Effects of fuel type on the safety characteristics of a sodium cooled fast reactor. Part II: Simulation results

The objective of this investigation is to examine the impact of the fuel type on the inherent safety characteristics of Liquid Metal Fast Reactors (LMFRs). To perform this study, the responses to various transient conditions are examined for metallic, oxide and nitride cores of a baseline LMFR. GE-Hitachi’s Super Power Reactor Innovative Small Module (S-PRISM) was chosen as the baseline LMFR. In Part I of this paper, the background on S-PRISM’s metal and oxide cores are described and the redesign of a new nitride fueled S-PRISM core were introduced. Reactivity feedback and power profile data necessary for transient simulations with RELAP5-3D/ATHENA (RELAP5-3D, 2009) code are also presented and discussed. In this Part II of our paper, we present the results of accident simulations and a comparison between the metal, oxide and nitride cores based on their performance during the selected accident scenarios. Loss of Flow, Loss of Heat Sink, Loss of Power and inadvertent control rod withdrawal accidents were simulated for each core at beginning (BOC), middle (MOC) and end of a fuel cycle (EOC).

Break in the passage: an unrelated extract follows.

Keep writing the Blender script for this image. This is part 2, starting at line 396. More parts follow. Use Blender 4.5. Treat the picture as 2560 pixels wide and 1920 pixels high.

The simulations were stopped at the initiation of melting of fuel or cladding. The results showed that in most of the transients the metal core came closer to its melting temperature while the strong reactivity feedbacks of the oxide and nitride cores limited their fuel temperature increases. Overall, the oxide and nitride cores had similar performance with respect to their inherent safety characteristics.

► Transients simulated with RELAP5-3D/ATHENA for S-PRISM sodium cooled fast reactor.
► Transients were simulated for metal, oxide and nitride fueled cores.
► The metal core displayed the smallest margin to fuel melting.
► The oxide and nitride cores had similar inherent safety characteristics.
► Part II includes the results of the transient calculations.